The second flawed element here is writing that contains knowing references or allusions. They are almost always music-related or film-related, and they are all relatively obscure and old, as though Klosterman is trying to impress. Again, it feels as though he’s forgotten it’s a novel, and is writing an album review for Spin. Here’s one such line: “There were multiple conversations happening at the same time; it was like an Altman film, although nobody inside the car had ever seen an Altman film (and four of them never would, mostly by choice).” The author is directly addressing the reader. Some might like this strategy; I don’t. If the characters haven’t seen an Altman movie, then Altman movies shouldn’t be mentioned.

Finally, there is one other major section of poor writing, and it’s when Klosterman spends two pages giving a category of townies who have earned nicknames, and providing a history of the origin of these nicknames. It’s exhausting, and most of the characters do not appear again anyway. They are barflies, and we don’t need the info. It’s like some mock attempt at a Homeric “Catalogue of heroes.” Here’s one of ten bios provided: Here’s a couple of the ten bios provided: “Derrick Decker. He was ‘Bull Calf.’ [because when he once pulled his groin he moaned like a baby bull, though how people in town knew what a baby bull sounded like is beyond me]… Brian Pintar. He was known as ‘the Drelf,’ which was an abbreviation for the Drunken Elf.” Gee, okay.

There is, however, good writing here. In small pieces. Occasionally, Klosterman can really turn a phrase. These bits are wonderful, but rare hits among a collection of misses. Phrases like: “The air was damp wool,” (so good, right?) and, when a kid thinks about his football coach: “He was an upright Gila monster wearing a polo shirt.” That’s dead on, imaginative, solid writing.

I also love this moment, when one of the main three, Julia, daydreams a scene that could maybe (but never does) occur between her and a guy she likes:

“We need to buy a bigger bed,” he would suggest sardonically, and they would lie on the mattress and laugh and laugh.

That’s a terrific image, and very plausible fiction because, indeed, it’s just the sort of moment someone with a crush would create and enjoy picturing. Here’s one more cogent moment of realistic character psychology: Mitch is asleep, in that dream world, that wonderful, cozy state of sleep, but then his alarm goes off for school, and Klosterman writes, “And then he was not in space. He was in the world, and it existed.” Exactly.

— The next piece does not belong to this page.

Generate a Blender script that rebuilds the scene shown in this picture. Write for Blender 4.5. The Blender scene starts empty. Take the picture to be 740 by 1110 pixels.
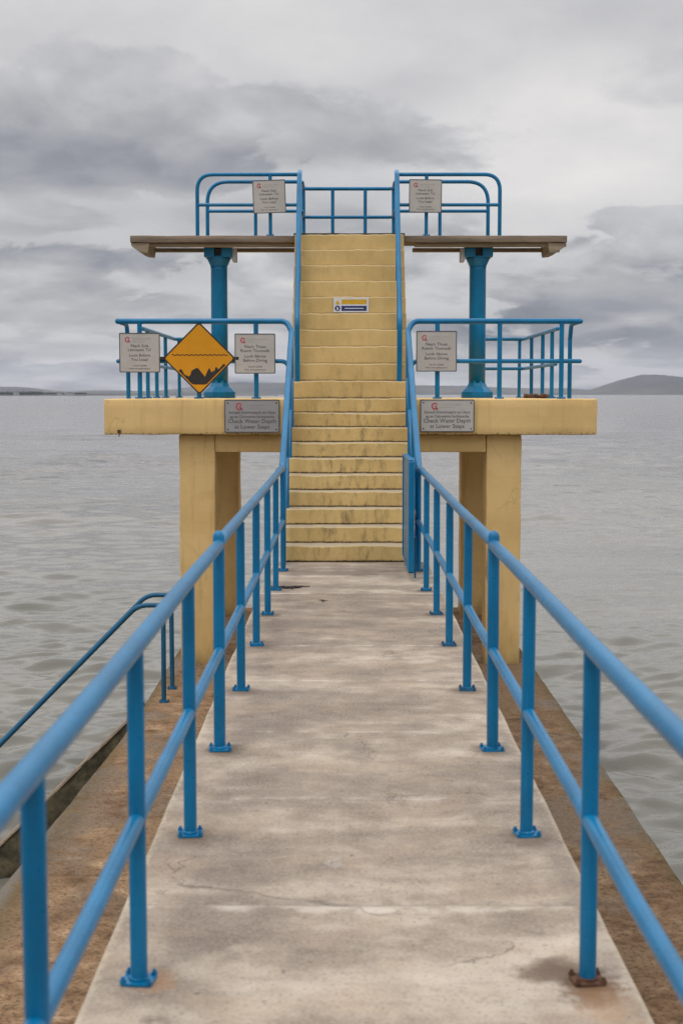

So there are problems, deep flaws with Klosterman’s fiction. And for a second novel he’ll have to work a lot harder to adapt his style for fiction. He can’t just do the same thing he does in his columns for Esquire, clearly. That being said, somehow, inexplicably, it’s a nice read. It doesn’t pull any punches with the ending, either—it’s actually kind of brutal. But it works, and you’ll enjoy reading it, if you can stay calm and overlook the winking in-jokes about obscure 80s music. So, with major reservations, I think I actually would recommend it.

I must add that I love the cover art. I’m talking about the hardcover version, shown here, with the eye holes and quiet street scene of a small town. The paperback version is more busy, with a jukebox and eighties-style font, and I don’t like it as much.